En todas las sociedades, la dimensión cultural es expresión de la identidad, de lo diverso, de lo creativo, de la producción individual o colectiva de la base. Por ello, las instituciones y manifestaciones de la cultura son independientes, libres, autónomas.
Cuando el Estado monopoliza la dirección de la cultura, la ahoga en un mar burocrático. O, lo que es peor, la vuelve funcional a su proyecto político. En democracia, el Estado respeta a la sociedad y sus expresiones organizativas y creativas. Debe ser un promotor que apoya la cultura y le ofrece recursos y facilidades, pero nunca la vuelve actividad subalterna o administrativa.
En los años cuarenta, cuando el país sufría una larga recesión experimentó un auge cultural. Con ese empuje se fundó la Casa de la Cultura Ecuatoriana. Sus creadores, liderados por Benjamín Carrión, pensaron en una institución de la sociedad sostenida por el Estado, pero no parte de su trama administrativa. Por eso la crearon autónoma, de derecho público, pero separada de la administración estatal. Así garantizaron su capacidad de impulsar la producción cultural en diversos campos. Y los resultados son muy positivos.
Era necesario que el Estado institucionalizara su auspicio a la cultura y le destinara más recursos. Esto debía hacerse creando condiciones para que se reforme la Casa de la Cultura, respetando su naturaleza. Pero en vez de hacer eso, que es lo necesario y democrático, el Gobierno se ha empeñado en imponer todo lo contrario. Argumentando que el Presidente de la República tiene la “rectoría” de todas las actividades públicas, ha transformado al Ministerio de Cultura en la cabeza vertical de un “Sistema Nacional de Cultura” que acapara todas las actividades culturales dentro de la trama administrativa del Estado. Y ahora quiere consolidar eso con una “Ley Orgánica de Culturas”.
Esta ley institucionaliza la actividad cultural con el mismo criterio con que se organizan las Aduanas, la Policía o la Defensa Civil. Niega la autonomía, la diversidad y la libertad creativa de la sociedad. Anula las expresiones de la diversidad, de las regiones, las nacionalidades indígenas o la libertad de la producción artística. Todo se enmarca en un esquema burocrático autoritario. La Casa de la Cultura, tal como fue fundada, desaparece.

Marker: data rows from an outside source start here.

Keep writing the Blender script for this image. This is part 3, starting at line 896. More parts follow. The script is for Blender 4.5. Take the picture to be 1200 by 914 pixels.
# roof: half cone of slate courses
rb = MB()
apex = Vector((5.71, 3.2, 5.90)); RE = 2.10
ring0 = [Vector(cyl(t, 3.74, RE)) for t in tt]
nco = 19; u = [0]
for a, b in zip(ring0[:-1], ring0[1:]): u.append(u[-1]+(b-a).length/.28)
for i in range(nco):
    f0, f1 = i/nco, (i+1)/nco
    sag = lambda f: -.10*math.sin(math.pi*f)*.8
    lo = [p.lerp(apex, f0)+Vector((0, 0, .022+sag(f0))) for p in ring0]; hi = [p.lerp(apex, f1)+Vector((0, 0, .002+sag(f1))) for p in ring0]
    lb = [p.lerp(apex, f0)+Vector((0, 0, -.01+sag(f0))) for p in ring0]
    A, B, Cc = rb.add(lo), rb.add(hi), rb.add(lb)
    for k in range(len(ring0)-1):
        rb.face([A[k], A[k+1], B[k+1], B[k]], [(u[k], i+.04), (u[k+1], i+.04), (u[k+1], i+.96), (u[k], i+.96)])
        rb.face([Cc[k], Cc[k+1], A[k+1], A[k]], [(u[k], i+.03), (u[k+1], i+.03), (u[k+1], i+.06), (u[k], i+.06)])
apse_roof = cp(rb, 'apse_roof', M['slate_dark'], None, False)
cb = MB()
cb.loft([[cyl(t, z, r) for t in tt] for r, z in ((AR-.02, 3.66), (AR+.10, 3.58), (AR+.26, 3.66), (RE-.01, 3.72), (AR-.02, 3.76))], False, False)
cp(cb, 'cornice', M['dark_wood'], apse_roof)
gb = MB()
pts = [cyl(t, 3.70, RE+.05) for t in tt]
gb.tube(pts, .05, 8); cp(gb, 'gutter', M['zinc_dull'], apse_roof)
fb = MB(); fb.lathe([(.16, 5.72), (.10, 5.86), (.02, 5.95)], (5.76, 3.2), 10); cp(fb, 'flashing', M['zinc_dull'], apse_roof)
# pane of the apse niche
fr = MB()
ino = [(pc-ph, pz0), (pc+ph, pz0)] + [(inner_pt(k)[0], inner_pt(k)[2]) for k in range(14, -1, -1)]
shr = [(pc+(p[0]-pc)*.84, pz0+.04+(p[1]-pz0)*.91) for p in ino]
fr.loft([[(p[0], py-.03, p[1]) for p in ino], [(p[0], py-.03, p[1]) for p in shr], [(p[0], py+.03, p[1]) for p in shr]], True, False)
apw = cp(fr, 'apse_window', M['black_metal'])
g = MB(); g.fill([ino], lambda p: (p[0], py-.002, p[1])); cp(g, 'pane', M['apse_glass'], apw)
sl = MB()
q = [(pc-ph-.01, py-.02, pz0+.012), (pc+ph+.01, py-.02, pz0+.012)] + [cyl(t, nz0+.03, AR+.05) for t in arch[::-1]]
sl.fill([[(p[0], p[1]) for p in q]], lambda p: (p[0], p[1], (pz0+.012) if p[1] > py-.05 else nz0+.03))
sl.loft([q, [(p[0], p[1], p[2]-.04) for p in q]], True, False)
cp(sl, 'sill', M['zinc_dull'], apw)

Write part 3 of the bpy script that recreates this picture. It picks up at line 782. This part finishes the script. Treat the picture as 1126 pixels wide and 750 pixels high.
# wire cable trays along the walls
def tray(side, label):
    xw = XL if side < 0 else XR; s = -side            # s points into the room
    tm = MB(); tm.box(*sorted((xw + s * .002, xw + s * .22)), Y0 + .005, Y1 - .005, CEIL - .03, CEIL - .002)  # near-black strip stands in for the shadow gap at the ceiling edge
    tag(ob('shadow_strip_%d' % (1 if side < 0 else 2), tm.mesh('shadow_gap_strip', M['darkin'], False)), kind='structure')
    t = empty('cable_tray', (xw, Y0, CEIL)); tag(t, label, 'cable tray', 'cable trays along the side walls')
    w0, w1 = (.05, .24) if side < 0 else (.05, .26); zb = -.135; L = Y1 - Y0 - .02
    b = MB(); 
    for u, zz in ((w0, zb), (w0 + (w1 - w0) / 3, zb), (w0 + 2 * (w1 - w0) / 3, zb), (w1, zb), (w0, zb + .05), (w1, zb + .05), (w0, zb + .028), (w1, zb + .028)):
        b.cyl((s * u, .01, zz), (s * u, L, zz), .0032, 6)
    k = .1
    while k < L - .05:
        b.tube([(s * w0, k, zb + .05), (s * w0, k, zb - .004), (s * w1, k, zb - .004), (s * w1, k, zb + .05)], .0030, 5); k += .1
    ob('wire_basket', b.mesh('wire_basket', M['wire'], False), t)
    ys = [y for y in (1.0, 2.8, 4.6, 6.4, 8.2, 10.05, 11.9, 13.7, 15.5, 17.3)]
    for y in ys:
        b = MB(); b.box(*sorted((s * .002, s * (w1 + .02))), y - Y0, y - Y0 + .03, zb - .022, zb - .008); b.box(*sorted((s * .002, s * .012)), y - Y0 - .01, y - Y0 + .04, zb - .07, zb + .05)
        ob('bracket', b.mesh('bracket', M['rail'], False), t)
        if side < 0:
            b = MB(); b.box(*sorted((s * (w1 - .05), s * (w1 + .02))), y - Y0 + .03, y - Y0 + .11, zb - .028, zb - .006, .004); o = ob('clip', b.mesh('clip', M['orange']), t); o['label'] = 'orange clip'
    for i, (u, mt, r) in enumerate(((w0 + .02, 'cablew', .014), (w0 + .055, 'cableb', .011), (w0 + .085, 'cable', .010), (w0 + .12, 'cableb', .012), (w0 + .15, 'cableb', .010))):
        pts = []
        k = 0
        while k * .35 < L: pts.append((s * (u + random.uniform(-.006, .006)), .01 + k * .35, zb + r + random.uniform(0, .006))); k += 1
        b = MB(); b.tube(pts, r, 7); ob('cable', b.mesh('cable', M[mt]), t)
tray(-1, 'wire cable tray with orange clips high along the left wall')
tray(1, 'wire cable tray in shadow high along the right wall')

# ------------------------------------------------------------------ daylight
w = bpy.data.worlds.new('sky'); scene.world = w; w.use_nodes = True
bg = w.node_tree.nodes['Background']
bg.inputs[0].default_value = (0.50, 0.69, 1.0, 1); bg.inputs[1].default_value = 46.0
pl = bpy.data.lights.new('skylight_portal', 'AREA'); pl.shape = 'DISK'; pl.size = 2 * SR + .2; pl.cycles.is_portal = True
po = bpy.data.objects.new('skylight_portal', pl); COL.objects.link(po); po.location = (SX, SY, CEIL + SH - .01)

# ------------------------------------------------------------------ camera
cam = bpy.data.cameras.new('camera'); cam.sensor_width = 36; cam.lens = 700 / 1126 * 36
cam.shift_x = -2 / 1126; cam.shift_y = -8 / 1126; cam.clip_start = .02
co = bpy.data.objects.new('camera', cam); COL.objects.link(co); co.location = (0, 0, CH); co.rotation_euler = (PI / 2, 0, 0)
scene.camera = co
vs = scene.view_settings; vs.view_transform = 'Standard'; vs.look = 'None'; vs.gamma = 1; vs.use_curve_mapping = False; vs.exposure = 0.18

El Instituto de Patrimonio Cultural queda reducido a una dependencia casi sin atribuciones propias. Y esos son solo dos ejemplos.
Estatismo no es socialismo. El socialismo es respeto a la sociedad y a la diversidad desde un Estado fuerte, pero no invasivo o absorbente. El estatismo es práctica de los nazis y de los estalinistas. Fue “doctrina” de Idi Amín y Bokassa. Esa ley no cambiará la realidad. La cultura resistirá desde la sociedad. Si se llega a aprobar durará solo lo que dure el correísmo. O sea muy poco.